CPG goes down under (and under water too)
James Cameron has opened an Australian office to encourage more 3D movies and TV shows, including live sports broadcasts.
Having executive produced Sanctum, a stereoscopic 3D Australian movie, he is now planning to pilot a submersible to the 7-mile deep Mariana Trench, north of Papua New Guinea, for a feature-length documentary. He commissioned the single seater sub for around 7 M$.

The Necker sub above is NOT the one Cameron will use.
The Cameron Pace Group (CPG) , which opened an office in Melbourne this week, has supplied 3D equipment and technical expertise to such movies as Hugo, Transformers and Pirates of the Caribbean. It has also contributed to live TV coverage of American tennis, golf, basketball, baseball, football, boxing, wrestling and motorcycle racing.
3D Television has a future
Cameron said two developments will speed up the television revolution - the widespread use of lightweight disposable glasses then, within four years, screens that will not require glasses. ''At that point, it's going to explode,'' he said.
Andrew Wight in charge in Melbourne
The head of CPG in Australia, Andrew Wight, said sporting events suitable for 3D broadcasts include the Melbourne Cup, Australian Tennis Open and Australian Grand Prix as well as football. ''The next big breakthrough will be the next Olympics in 3D,'' he said.
As well as Sanctum, Australian filmmakers have used 3D for productions including documentary Cane Toads: The Conquest, the animated Happy Feet Two and Baz Luhrmann's The Great Gatsby.

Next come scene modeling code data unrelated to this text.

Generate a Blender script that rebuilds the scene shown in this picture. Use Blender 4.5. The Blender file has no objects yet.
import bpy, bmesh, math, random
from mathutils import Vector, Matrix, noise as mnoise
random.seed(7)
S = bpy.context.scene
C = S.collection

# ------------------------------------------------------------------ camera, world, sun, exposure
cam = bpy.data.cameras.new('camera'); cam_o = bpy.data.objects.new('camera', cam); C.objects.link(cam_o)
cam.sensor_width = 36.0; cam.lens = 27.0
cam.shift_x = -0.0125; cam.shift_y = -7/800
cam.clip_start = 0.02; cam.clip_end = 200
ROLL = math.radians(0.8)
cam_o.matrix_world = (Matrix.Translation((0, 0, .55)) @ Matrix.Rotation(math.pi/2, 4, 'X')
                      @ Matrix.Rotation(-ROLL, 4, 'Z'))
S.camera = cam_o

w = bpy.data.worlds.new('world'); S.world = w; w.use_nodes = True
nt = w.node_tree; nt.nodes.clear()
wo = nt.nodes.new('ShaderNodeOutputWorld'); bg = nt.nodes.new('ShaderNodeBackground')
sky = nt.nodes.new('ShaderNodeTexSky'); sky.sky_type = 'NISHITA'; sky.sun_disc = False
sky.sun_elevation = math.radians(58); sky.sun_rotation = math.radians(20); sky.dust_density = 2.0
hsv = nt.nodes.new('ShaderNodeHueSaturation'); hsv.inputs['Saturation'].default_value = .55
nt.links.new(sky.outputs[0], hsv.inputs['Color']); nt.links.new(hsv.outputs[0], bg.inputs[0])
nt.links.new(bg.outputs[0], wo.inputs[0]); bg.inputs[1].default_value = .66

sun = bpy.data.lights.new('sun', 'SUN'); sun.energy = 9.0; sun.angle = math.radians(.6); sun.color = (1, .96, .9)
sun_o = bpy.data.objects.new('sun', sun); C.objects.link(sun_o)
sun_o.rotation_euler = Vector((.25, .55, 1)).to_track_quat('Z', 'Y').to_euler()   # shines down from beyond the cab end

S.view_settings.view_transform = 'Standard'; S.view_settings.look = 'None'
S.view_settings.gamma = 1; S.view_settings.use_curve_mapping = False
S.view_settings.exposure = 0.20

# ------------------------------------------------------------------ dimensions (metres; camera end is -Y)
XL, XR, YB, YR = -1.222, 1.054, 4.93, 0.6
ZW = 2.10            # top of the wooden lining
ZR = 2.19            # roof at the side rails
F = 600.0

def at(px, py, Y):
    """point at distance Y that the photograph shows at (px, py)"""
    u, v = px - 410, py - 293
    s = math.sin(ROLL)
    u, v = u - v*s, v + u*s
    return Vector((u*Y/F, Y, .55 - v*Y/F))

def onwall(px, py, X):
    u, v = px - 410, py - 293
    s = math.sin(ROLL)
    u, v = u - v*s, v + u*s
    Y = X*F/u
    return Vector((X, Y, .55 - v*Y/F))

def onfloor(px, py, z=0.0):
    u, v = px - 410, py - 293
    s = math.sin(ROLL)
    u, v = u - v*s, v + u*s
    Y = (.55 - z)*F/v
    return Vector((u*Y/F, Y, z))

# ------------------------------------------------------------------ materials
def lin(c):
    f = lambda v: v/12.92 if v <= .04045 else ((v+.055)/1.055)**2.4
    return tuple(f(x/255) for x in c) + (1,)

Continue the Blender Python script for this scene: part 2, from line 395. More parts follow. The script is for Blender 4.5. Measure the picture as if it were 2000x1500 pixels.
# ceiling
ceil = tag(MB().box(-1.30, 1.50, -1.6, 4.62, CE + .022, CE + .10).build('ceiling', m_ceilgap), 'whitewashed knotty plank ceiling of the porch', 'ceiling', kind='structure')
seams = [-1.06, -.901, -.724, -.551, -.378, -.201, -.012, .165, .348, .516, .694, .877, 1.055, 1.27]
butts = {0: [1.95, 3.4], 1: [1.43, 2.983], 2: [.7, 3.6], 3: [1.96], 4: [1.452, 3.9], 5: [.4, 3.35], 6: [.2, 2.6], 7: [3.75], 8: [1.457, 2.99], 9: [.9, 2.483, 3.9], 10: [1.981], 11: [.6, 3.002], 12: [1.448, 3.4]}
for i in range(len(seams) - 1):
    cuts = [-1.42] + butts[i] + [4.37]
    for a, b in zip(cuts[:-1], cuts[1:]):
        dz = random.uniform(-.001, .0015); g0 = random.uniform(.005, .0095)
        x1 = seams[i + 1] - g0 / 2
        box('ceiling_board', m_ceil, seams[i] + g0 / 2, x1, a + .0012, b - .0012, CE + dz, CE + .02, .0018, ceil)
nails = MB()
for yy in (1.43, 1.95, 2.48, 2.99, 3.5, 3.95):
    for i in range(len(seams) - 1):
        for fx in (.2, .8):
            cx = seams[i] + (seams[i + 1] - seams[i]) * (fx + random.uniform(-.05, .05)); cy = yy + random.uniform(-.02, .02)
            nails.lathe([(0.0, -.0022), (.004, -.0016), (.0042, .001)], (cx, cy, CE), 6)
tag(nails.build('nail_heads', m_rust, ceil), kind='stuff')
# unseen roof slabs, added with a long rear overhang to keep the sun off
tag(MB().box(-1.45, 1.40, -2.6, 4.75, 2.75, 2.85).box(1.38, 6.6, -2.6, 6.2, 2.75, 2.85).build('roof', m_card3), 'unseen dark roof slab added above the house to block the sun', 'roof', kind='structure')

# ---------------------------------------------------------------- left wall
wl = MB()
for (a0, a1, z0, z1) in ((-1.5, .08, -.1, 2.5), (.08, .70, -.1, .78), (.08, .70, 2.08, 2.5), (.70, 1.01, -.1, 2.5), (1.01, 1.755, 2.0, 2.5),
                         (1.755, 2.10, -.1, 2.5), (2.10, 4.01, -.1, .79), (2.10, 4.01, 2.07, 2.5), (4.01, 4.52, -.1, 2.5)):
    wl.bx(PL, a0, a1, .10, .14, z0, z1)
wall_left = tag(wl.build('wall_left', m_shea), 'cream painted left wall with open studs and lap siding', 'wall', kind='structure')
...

Cameron, who expects to shoot most of Avatar 2 and 3 in New Zealand after the documentary, will head to the Mariana Trench after sea trials.
Cameron's deep birthday
Last month, James Cameron spent his 56th birthday in a Russian deep sea submersible called the Mir-1, descending more than 1500m into Lake Baikal in Siberia, the deepest freshwater lake in the world.
Cameron and its 7 M$ 4 feet-wide bathyscaphe
Trieste was the first and only sub (called a bathyscaphe if they go deeper than most) to bring humans to the ocean's deepest spot (11,034 meters or 35,994 feet or 7 mile), appropriately named Challenger Deep in 1960 (here on Google Maps, a bit boring). It’s the deepest known spot in the oceans and has only been explored three times. Trieste was designed by Auguste Piccard and used for its world record by his son Jacques Piccard (The Swiss one, not the one from Star Trek) and Don Walsh 52 Years ago on January 23, 1960.
James Cameron commissioned an Australian team to build him a new bathyscaphe, so he can shoot 3-D footage for its "Avatar-2" movie and a stereoscopic 3D deep sea documentary. Cameron will combine his love for deep waters and at the same time shoot footage for the “Avatar” sequel that may appear on the silver screens in 2016.
James Cameron has waded into deep waters several times already on behalf of his films, including “Titanic” and “Aliens of the Deep.” The “Avatar” sequel will reportedly be set in the fictional (but deep) oceans of Pandora.
Cameron has kept a low profile on his bathyscaphe building efforts. Some five years ago, he formed a team that has been quietly building a submersible along traditional lines, only smaller. In an interview, he said its steel personnel sphere was just four feet wide and would accommodate just one person. The sphere underwent a successful pressure test in September 2009, Mr. Cameron said.
He said his team had overcome major problems with foam meant to buoy the heavy sphere: Early foam crumbled under pressure tests, threatening to rob the submersible of buoyancy and maroon it on the bottom. “It’s not like you can call up AAA to come get you,” he said.
According to other sources, Cameron's new vessel is expected to be a two-seater, finned cylinder fitted with the latest 3-D cameras and a heating system largely missing from the Trieste.
Last year, James Cameron insisted that the deep craft had “nothing to do with my feature life” — though a documentary or two might be forthcoming. “The only thing it has to do with ‘Avatar,’ ” he said of the vehicle, “is that it’s slowing me down.” He said that the craft cost $7 million to $8 million, and that chartering a mother ship for the expedition would run from $30,000 to $40,000 a day. In the summer of 2012, he added, he and his team will dive in the western Pacific 12 to 15 times. The goal is to plumb not only the Challenger Deep but the Tonga and Kermadec Trenches, which lie north of New Zealand.